日本国内の卸については僕は詳しくないのですが、当然販売力のある店が優遇されるので、いずれにせよ店としての力が必要。
同様に質問を貰っていた古着の相場、価格変動の流れについてですが、これは全く予測出来ません。
SNS時代で、影響力のある方が着たらニーズが急増するという現象が起き続けてるので、こういった流れが続くと思います。
だからこそ、自らが影響力を持つと言うことが、今後非常に重要ですよね。
僕の体感ですが、皆さんも感じているように、一部のヴィンテージ服は高すぎるので、値段は下がっていくと思います。
(実際下がっている物は多いです)
なんでこんなに評価されてないんだろう?と言われているようなアイテムは確実に値段が上がると思うので、そういったアイテムを買うヴィンテージ好きの大人の方が非常に増えている印象。
古着で食べていくには
ここまで、包み隠さずお話しした通り、古着で食べていくのは相当難しいです。店を経営してなくても分かります。
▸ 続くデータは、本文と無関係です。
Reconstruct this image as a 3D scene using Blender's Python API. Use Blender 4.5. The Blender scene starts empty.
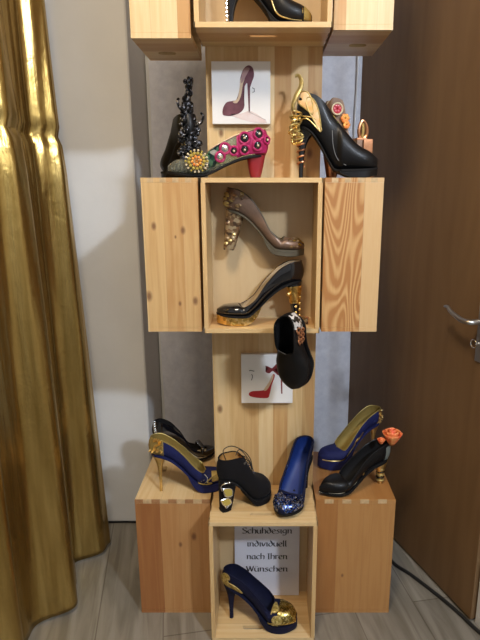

僕は古着屋を経営したいという夢を抱いたことがありません。
それは、上に触れた通り、仕入れも含め不安定要素が大きいから。
仕入れ面以外では、キャリア的にもやれる自信はありますが、他の形で生かしていくことを考えています。
食べていくには?と言われたときに思い浮かぶのは、
・古着関係者との人脈作り
・古着屋勤務での下積み
・SNS発信
・お金でスキルを買う
これらは必要不可欠だと思います。
覚悟を持ってがむしゃらにならないと、古着で生活は不可能だと僕は思っています。
ちなみに僕はスラットに8年間在籍していて、がむしゃらに仕事に励んだ結果、普通に生活する分には苦労しない程度の収入があります。
その上で、他の収入源を模索している途中。
古着屋を経営する道以外にも、選択肢はあるということは知っておいていただきたいです。
古着屋店員に必要なスキル
どこを目指してるのか、どんな仕事をするのかによりますが、至極当たり前なところで言うと、知識 は必要です。
年代とか時代背景とかそんなことはさておき、何故その古着が魅力的なのか、買うべきなのかを説明出来ないと話になりません。
勉強しようと思っても出来るものでは無く、特に古着は専門性の高い分野なので、そんな簡単に知識は身につきません。
好きはことには時間を忘れて熱中出来るように、古着を好きじゃないと知識はまず身に付かないです。
僕の持論は、とんでもなく古着を愛しているというのが、1番必要なスキルです。
まとめ
偉そうにここまで言ってきましたが、あくまで僕の主観での考えであり、立場などによって見方は全く違うのでご了承ください。
(経営者の方の言葉は格段に重みが違うはず)
古着という文化は続くだろうし、業界自体が急速に衰退していくということはあまり考えられないですが、何らかのターニングポイントは迎えている印象を受けます。
古着やファッションを愛している方は、それを自分だけで楽しむのではなく、人に伝えるということも楽しんでいけると良いなと思います。
特に、仕事にしている人、仕事にしようとしている人は、それが使命であり、発信者にならなければいけないなと、これを書いていて尚感じました。
古着はディープな面白さもあるので、表面的ではなく、こだわりを持って古着を楽しめる方が増えるように発信を続けて行きたいと思います。